W liście, jak podaje portal Rosbizneskonsalting, jest też mowa o tym, że kwota roszczeń może być wyższa po dokładnym obliczeniu strat pośrednich, poniesionych przez gospodarkę Bułgarii. Władze kraju domagają się od Gazpromu albo wypłaty gotówki, albo ulgowych cen gazu do wysokości roszczeń, albo dostępu do gazowego systemu Rosji tak by korzystać z gazu z krajów trzecich, np. rejonu Morza Kaspijskiego.

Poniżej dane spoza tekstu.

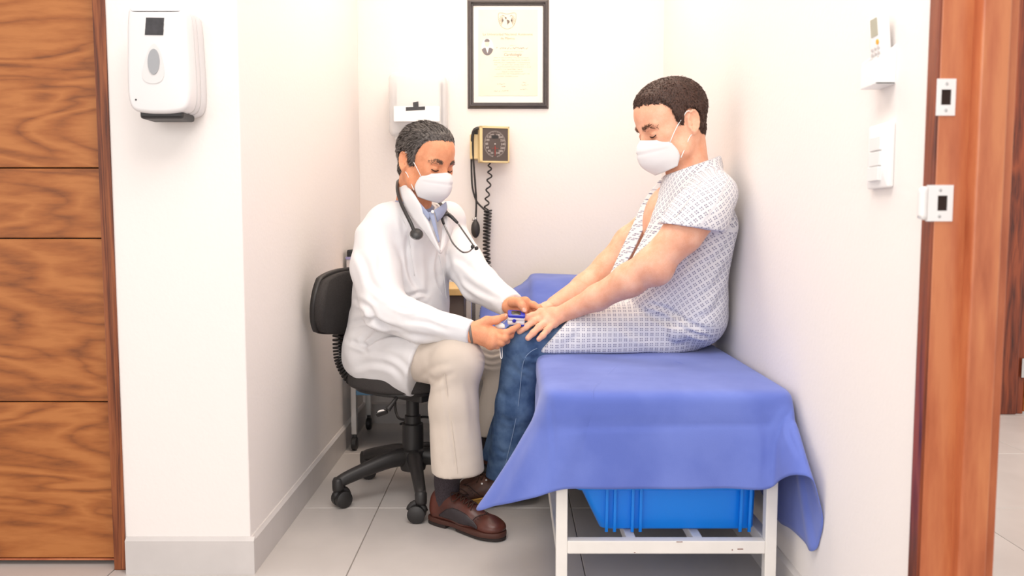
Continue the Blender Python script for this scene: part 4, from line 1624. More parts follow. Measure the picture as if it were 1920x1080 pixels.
# ------------------------------------------------------------ person in the lab coat
M['skin1'] = skin('tan_skin', srgb(214, 142, 104), srgb(226, 156, 118), srgb(234, 168, 130))
M['hair1'] = mat('grey_black_hair', srgb(58, 52, 50), .6, c2=srgb(108, 102, 98), vscale=160, bump=.4, bscale=500)
M['coat'] = garment('lab_coat_white', (.77, .765, .785, 1), (.80, .795, .81, 1), .9, 1400, .10)
M['chino'] = garment('stone_chino', srgb(206, 194, 182), srgb(216, 204, 192), .9, 1500, .18)
M['shirt'] = garment('blue_grey_shirt', srgb(150, 160, 190), srgb(166, 176, 204), .9, 1500, .15)
M['sock'] = mat('dark_sock', srgb(46, 38, 42), .95, c2=srgb(62, 54, 60), vscale=300, bump=.4, bscale=900)
M['leather'] = mat('brown_leather', srgb(66, 32, 25), .36, c2=srgb(88, 42, 31), vscale=24, bump=.12, bscale=350)
M['leatherd'] = mat('navy_leather', srgb(36, 29, 33), .42, c2=srgb(48, 38, 42), vscale=24, bump=.1, bscale=350)
M['sole'] = mat('brown_sole', srgb(72, 38, 28), .6)
M['heel'] = mat('dark_sole', srgb(40, 30, 28), .8)
M['lace'] = mat('brown_lace', srgb(58, 36, 26), .9)

dpel = V3(-.42, 2.71, .475)
doc = thing('person', (-.30, 2.55, 0), 'seated person in a white lab coat with stethoscope and face mask', 'person')
A1 = math.radians(-42)                     # facing: to the right and towards the viewer
hf, hs, hp = frame(math.radians(-40), math.radians(16)), .93, at(799, 301, 2.53)
dneck = at(774, 392, 2.575)
loc = (dneck - hp) @ hf / hs
hfld = head_field(loc, (.055, .060))
LV, LF = hfld.mesh(2)
head_m = (LV @ (hf * hs).T + hp, LF)


def hand(fl, wrist, palm, fingers, thumb, k=.006):
    """palm web from wrist to knuckles, then each finger its own jointed chain: list of (points, radii)"""
    kn = [np.asarray(f[0][0], float) for f in fingers]
    w = np.asarray(wrist, float)
    for a, r in zip(kn, palm):
        fl.cap(w + (a - w) * .12, a, r * 1.05, r, .010)
    for i in range(len(kn) - 1):
        fl.cap(kn[i], kn[i + 1], palm[i] * .92, palm[i + 1] * .92, .008)
        mid0, mid1 = w + (kn[i] - w) * .55, w + (kn[i + 1] - w) * .55
        fl.cap(mid0, mid1, palm[i], palm[i + 1], .010)
    for pts, rs in fingers:
        fl.chain(pts, rs, .0035)
        for p_, r_ in zip(pts[1:-1], rs[1:-1]):
            fl.ell(p_, (r_ * 1.06,) * 3, .003)
    pts, rs = thumb
    fl.chain(pts, rs, .006)


def nail(p, along, up, mt, parent, r=.0062):
    al, u_ = unit(along), unit(up)
    u_ = unit(u_ - al * u_.dot(al))
    sd = np.cross(al, u_)
    G = np.zeros((7, 7, 3))
    for i, a in enumerate(np.linspace(-1, 1, 7)):
        for j, b in enumerate(np.linspace(-1, 1, 7)):
            A_, B_ = a * math.sqrt(1 - .45 * b * b), b * math.sqrt(1 - .45 * a * a)
            G[i, j] = p + al * A_ * r * .95 + sd * B_ * r * .78 - u_ * (.0022 * B_ * B_ + .0006 * A_ * A_)
    return obj('fingernail', s_grid(G, .0007), mt, parent, smooth=True)


M['nail'] = mat('fingernail', srgb(232, 172, 150), .3)
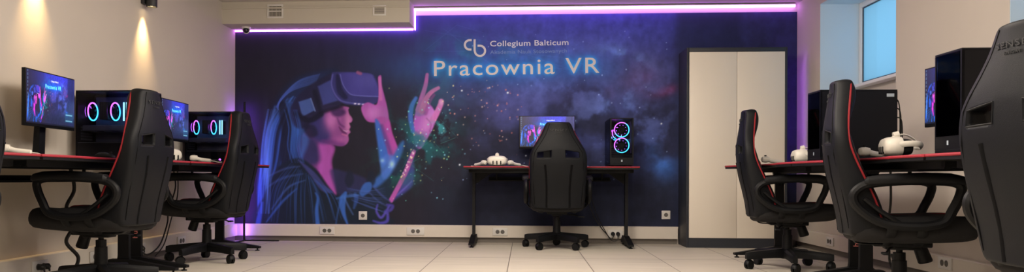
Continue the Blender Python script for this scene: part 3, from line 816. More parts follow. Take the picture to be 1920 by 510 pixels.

Bułgarzy chcą też, by dla „odzyskania dobrego imienia” Gazprom wszystkie długoterminowe umowy zostały zmienione tak, by wykluczyć z nich pośredników i aby dotyczyły tylko spółek „Gazpromu import” i Bułgargas. Domagają się także określenia w umowie mechanizmu wypłaty rekompensat w wypadku przerwania dostaw.

Bułgaria jest jednym z najbardziej poszkodowanych przez gazową wojnę Rosji i Ukrainy, krajów. Paliwo nie płynęło od 7 do 20 stycznia. Premier Putin radził poszkodowanych krajom dochodzić rekompensaty stratod Ukrainy w sądach międzynarodowych.

Widać jednak, że poszkodowane kraje chcą wyrównania strat od Gazpromu - firmy, z którą podpisywały umowy na dostawy. Stawia to rosyjskiego monopolistę w bardzo trudnej sytuacji. Sam stracił na konflikcie ponad 1,2 mld dolarów, a teraz zanosi się na to, że będzie musiał stawić czoła fali roszczeń swoich europejskich klientów.